Thursday, February 13, 2014

Book-A-Day 2014 #44: Wolfsmund, Vol. 3 by Mitsuhisa Kuji

I usually don't like to pick on a book's choice of blurbs, but this one has a monument to the power of targeted marketing that I absolutely must share with you:
Read it! Please read this. This is seinen and you won't get angsty teenagers dealing with stuff or magical girls saving the world. Here be adult stuff.

Amusingly, that cri di cour from the heart of the young male market -- demanding that there be more things he likes, and less of the kind other people, the ones who aren't him, like -- comes from the bucolically named Cherry Blossom Reviews. But that reviewer is absolutely correct -- Wolfsmund is seinen, meaning manga targeted to men in their twenties, rather than the teen-boy and teen-girl books we get more often.

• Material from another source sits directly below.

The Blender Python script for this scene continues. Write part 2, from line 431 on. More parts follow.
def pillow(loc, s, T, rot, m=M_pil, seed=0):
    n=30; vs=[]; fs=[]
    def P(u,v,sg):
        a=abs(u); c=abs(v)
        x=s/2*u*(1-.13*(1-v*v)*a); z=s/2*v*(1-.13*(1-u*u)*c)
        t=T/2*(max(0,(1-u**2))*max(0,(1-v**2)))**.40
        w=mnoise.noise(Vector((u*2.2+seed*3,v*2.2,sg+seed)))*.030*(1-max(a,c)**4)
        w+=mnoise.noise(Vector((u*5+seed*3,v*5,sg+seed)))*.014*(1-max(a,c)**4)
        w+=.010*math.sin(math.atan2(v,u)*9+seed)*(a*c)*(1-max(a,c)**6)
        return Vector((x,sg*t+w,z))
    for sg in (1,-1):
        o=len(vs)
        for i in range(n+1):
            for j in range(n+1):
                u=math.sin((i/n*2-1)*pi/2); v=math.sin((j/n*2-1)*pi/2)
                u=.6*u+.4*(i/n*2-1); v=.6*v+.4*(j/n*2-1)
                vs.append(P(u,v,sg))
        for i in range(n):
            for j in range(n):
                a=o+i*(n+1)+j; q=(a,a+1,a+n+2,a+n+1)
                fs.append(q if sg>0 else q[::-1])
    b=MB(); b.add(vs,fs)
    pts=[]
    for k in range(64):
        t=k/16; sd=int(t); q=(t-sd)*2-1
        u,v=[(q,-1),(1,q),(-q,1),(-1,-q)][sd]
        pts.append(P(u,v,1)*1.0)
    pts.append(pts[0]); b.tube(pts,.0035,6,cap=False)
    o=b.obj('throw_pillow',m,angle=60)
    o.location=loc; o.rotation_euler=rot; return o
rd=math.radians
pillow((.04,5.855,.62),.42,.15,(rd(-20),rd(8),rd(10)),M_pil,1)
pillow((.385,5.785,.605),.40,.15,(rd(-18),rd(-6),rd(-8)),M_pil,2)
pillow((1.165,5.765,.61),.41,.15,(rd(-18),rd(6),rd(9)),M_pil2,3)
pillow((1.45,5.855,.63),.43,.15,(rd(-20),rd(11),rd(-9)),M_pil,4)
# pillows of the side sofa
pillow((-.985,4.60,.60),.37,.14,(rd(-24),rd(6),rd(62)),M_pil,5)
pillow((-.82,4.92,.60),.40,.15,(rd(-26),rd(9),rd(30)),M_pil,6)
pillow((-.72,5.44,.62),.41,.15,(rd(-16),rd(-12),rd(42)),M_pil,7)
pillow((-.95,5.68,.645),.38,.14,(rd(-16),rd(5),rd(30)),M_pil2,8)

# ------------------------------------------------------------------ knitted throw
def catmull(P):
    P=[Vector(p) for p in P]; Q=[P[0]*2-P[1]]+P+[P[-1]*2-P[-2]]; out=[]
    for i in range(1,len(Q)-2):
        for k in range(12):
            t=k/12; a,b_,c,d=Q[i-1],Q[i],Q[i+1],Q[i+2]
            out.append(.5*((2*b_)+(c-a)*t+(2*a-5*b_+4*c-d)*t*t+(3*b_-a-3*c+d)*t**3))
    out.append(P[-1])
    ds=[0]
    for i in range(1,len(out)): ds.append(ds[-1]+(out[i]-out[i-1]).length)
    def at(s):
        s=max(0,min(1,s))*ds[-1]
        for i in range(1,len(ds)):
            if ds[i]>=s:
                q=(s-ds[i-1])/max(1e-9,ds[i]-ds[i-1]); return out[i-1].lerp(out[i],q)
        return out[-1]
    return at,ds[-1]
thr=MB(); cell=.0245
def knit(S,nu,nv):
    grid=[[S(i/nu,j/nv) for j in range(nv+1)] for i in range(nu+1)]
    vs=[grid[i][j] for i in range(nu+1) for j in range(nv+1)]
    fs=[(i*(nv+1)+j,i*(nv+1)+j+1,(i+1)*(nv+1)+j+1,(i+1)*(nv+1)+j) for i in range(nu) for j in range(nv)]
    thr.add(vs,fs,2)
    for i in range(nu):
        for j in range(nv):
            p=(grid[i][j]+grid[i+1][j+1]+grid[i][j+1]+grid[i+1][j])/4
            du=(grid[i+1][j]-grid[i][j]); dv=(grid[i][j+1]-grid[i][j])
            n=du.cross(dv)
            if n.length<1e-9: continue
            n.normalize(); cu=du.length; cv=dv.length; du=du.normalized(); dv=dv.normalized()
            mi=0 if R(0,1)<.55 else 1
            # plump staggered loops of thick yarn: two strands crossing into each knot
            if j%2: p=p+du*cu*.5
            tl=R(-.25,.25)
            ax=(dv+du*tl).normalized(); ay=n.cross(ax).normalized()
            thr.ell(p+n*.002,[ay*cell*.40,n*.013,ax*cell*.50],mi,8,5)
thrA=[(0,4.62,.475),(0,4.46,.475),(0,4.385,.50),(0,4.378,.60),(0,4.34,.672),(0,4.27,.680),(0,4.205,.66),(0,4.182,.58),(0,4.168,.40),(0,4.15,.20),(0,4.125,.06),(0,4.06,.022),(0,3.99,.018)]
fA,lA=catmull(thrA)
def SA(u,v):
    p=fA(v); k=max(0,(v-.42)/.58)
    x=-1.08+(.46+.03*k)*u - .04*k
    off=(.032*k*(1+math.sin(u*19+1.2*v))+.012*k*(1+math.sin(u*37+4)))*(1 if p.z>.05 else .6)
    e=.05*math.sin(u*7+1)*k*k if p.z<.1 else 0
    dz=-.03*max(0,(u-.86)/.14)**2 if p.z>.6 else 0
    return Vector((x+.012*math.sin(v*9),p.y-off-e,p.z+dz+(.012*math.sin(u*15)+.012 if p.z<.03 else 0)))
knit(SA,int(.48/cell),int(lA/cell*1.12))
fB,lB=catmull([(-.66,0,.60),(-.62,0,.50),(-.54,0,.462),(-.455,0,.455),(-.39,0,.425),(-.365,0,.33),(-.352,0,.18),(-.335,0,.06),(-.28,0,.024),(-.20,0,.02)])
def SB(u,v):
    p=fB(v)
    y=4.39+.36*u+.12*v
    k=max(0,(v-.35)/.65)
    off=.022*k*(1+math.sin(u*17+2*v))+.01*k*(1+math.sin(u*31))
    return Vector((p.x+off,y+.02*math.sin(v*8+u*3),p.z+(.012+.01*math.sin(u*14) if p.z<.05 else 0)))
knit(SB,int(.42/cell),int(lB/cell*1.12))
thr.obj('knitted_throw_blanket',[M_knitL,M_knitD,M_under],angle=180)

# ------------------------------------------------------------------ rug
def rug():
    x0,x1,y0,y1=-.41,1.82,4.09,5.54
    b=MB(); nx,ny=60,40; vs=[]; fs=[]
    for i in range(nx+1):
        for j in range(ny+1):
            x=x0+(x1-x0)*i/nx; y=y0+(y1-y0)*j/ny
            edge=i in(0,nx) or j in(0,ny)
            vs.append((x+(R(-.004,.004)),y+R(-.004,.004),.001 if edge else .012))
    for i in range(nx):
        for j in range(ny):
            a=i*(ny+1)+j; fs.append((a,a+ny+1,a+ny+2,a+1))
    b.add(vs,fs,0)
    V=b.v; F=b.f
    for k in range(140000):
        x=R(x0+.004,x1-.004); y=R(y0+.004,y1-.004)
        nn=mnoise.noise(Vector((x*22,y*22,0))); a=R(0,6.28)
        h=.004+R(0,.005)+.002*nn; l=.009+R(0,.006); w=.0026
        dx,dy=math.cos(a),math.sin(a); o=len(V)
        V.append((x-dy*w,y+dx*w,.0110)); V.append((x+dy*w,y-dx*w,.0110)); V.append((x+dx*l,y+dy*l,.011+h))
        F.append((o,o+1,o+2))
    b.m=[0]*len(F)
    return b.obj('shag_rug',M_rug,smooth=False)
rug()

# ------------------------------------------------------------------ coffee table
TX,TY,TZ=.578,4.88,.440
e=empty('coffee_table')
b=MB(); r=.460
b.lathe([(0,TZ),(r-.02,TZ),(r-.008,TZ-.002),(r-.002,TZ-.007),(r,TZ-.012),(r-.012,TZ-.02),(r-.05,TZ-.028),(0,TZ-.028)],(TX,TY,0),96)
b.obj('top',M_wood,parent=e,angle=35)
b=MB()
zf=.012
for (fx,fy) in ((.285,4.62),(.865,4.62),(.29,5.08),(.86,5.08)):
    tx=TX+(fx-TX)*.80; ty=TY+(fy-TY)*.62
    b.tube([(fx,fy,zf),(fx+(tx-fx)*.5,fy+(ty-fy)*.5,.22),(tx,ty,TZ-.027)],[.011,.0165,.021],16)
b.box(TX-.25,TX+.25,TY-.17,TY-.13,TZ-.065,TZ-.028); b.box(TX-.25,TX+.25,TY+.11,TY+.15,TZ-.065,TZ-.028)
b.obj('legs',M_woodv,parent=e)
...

That doesn't automatically make it better than shonen or shojo manga, unless of course you're precisely in the right demographic category. It just means it's in a different genre, with different expectations. "Adult," here, means that the villains are that much more sadistic and cruel, and that named, likable characters are allowed to die messily, to show just how sadistic and cruel those villains are. It doesn't mean that Wolfsmund has detailed concerns about marriage or working life, or that it anatomizes the ennui of the middle-aged failure -- no, this is the kind of "adult" that means blood and gore and death and war. (Though I will admit that this volume does not stoop to the kind of "adult" that means gratuitous female nudity.)

Wolfsmund, Vol. 3 is near the end of Mitsuhisa Kuji's short series; there appear to be only four volumes in total. It's set in fourteenth century Switzerland -- or, rather, in cantons that would become Switzerland later -- and retells the legend of William Tell. More specifically, in this book the hero is Tell's son Walter, grown from the boy who had the apple shot off his head. The evil Hapsburgs of the Holy Roman Empire are controlling three formerly free cantons by strangling their commerce through the single mountain pass of Sankt Gotthard and the nearly impregnable fortress of The Wolf's Maw that sits there.

The Wolf's Maw is held by forces led by Wolfram, who is some kind of minor Hapsburg nobility, and who is precisely as vicious and nasty as a villain in his position is supposed to be. Presumably, in the final volume we will see him finally get his, but he's still mostly in control in this volume, doling out death to a number of the good-guy characters -- mostly as distractions so Walter can get where he needs to.

This is dark and bloody and violent and unflinching in its depiction of torture and death, though it lacks the philosophical flavor and tonal shifts that mark the greatest similar seinen manga, like Lone Wolf and Cub. The art is similarly dark and scratchy, marrying a light touch of medieval woodcut into the standard dark manga look. If you like your manga like the guy from Cherry Blossom Reviews, you won't be disappointed.